◆ Provided data:

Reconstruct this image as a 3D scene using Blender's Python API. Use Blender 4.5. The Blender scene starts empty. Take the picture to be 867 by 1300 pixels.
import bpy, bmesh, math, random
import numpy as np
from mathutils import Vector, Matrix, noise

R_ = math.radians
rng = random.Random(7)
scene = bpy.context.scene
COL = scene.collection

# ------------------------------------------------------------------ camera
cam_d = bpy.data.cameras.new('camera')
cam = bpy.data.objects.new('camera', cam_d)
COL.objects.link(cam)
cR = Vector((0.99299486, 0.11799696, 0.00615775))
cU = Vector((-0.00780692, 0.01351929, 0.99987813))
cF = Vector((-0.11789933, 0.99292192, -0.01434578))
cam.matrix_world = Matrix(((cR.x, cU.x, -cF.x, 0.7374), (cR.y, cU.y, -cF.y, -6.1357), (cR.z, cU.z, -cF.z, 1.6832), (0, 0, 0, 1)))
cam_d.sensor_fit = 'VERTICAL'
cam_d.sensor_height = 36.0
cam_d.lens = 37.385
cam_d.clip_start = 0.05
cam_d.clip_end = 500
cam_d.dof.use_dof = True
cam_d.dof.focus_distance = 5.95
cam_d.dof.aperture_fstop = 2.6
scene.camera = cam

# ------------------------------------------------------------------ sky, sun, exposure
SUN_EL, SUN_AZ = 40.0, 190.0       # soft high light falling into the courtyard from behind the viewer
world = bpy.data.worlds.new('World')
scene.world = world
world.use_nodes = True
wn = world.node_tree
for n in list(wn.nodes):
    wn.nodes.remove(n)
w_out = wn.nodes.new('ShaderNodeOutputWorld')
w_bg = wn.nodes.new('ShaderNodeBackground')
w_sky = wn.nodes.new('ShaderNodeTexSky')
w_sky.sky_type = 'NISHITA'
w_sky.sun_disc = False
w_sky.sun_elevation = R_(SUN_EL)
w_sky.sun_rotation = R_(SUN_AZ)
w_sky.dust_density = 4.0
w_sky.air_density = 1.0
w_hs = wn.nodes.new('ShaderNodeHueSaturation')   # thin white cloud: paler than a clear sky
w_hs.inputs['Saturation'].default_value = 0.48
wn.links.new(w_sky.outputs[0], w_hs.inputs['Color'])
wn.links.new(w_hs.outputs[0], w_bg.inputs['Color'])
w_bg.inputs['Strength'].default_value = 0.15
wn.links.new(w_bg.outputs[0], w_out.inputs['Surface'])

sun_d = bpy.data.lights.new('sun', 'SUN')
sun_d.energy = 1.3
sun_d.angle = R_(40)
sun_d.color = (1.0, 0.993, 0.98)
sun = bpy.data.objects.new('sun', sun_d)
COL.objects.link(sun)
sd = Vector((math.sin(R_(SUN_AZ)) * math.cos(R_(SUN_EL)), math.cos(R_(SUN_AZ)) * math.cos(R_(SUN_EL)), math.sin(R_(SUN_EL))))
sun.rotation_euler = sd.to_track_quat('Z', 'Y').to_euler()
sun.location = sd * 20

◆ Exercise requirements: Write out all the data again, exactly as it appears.

◆ Full output:
Reconstruct this image as a 3D scene using Blender's Python API. Use Blender 4.5. The Blender scene starts empty. Take the picture to be 867 by 1300 pixels.
import bpy, bmesh, math, random
import numpy as np
from mathutils import Vector, Matrix, noise

R_ = math.radians
rng = random.Random(7)
scene = bpy.context.scene
COL = scene.collection

# ------------------------------------------------------------------ camera
cam_d = bpy.data.cameras.new('camera')
cam = bpy.data.objects.new('camera', cam_d)
COL.objects.link(cam)
cR = Vector((0.99299486, 0.11799696, 0.00615775))
cU = Vector((-0.00780692, 0.01351929, 0.99987813))
cF = Vector((-0.11789933, 0.99292192, -0.01434578))
cam.matrix_world = Matrix(((cR.x, cU.x, -cF.x, 0.7374), (cR.y, cU.y, -cF.y, -6.1357), (cR.z, cU.z, -cF.z, 1.6832), (0, 0, 0, 1)))
cam_d.sensor_fit = 'VERTICAL'
cam_d.sensor_height = 36.0
cam_d.lens = 37.385
cam_d.clip_start = 0.05
cam_d.clip_end = 500
cam_d.dof.use_dof = True
cam_d.dof.focus_distance = 5.95
cam_d.dof.aperture_fstop = 2.6
scene.camera = cam

# ------------------------------------------------------------------ sky, sun, exposure
SUN_EL, SUN_AZ = 40.0, 190.0       # soft high light falling into the courtyard from behind the viewer
world = bpy.data.worlds.new('World')
scene.world = world
world.use_nodes = True
wn = world.node_tree
for n in list(wn.nodes):
    wn.nodes.remove(n)
w_out = wn.nodes.new('ShaderNodeOutputWorld')
w_bg = wn.nodes.new('ShaderNodeBackground')
w_sky = wn.nodes.new('ShaderNodeTexSky')
w_sky.sky_type = 'NISHITA'
w_sky.sun_disc = False
w_sky.sun_elevation = R_(SUN_EL)
w_sky.sun_rotation = R_(SUN_AZ)
w_sky.dust_density = 4.0
w_sky.air_density = 1.0
w_hs = wn.nodes.new('ShaderNodeHueSaturation')   # thin white cloud: paler than a clear sky
w_hs.inputs['Saturation'].default_value = 0.48
wn.links.new(w_sky.outputs[0], w_hs.inputs['Color'])
wn.links.new(w_hs.outputs[0], w_bg.inputs['Color'])
w_bg.inputs['Strength'].default_value = 0.15
wn.links.new(w_bg.outputs[0], w_out.inputs['Surface'])

sun_d = bpy.data.lights.new('sun', 'SUN')
sun_d.energy = 1.3
sun_d.angle = R_(40)
sun_d.color = (1.0, 0.993, 0.98)
sun = bpy.data.objects.new('sun', sun_d)
COL.objects.link(sun)
sd = Vector((math.sin(R_(SUN_AZ)) * math.cos(R_(SUN_EL)), math.cos(R_(SUN_AZ)) * math.cos(R_(SUN_EL)), math.sin(R_(SUN_EL))))
sun.rotation_euler = sd.to_track_quat('Z', 'Y').to_euler()
sun.location = sd * 20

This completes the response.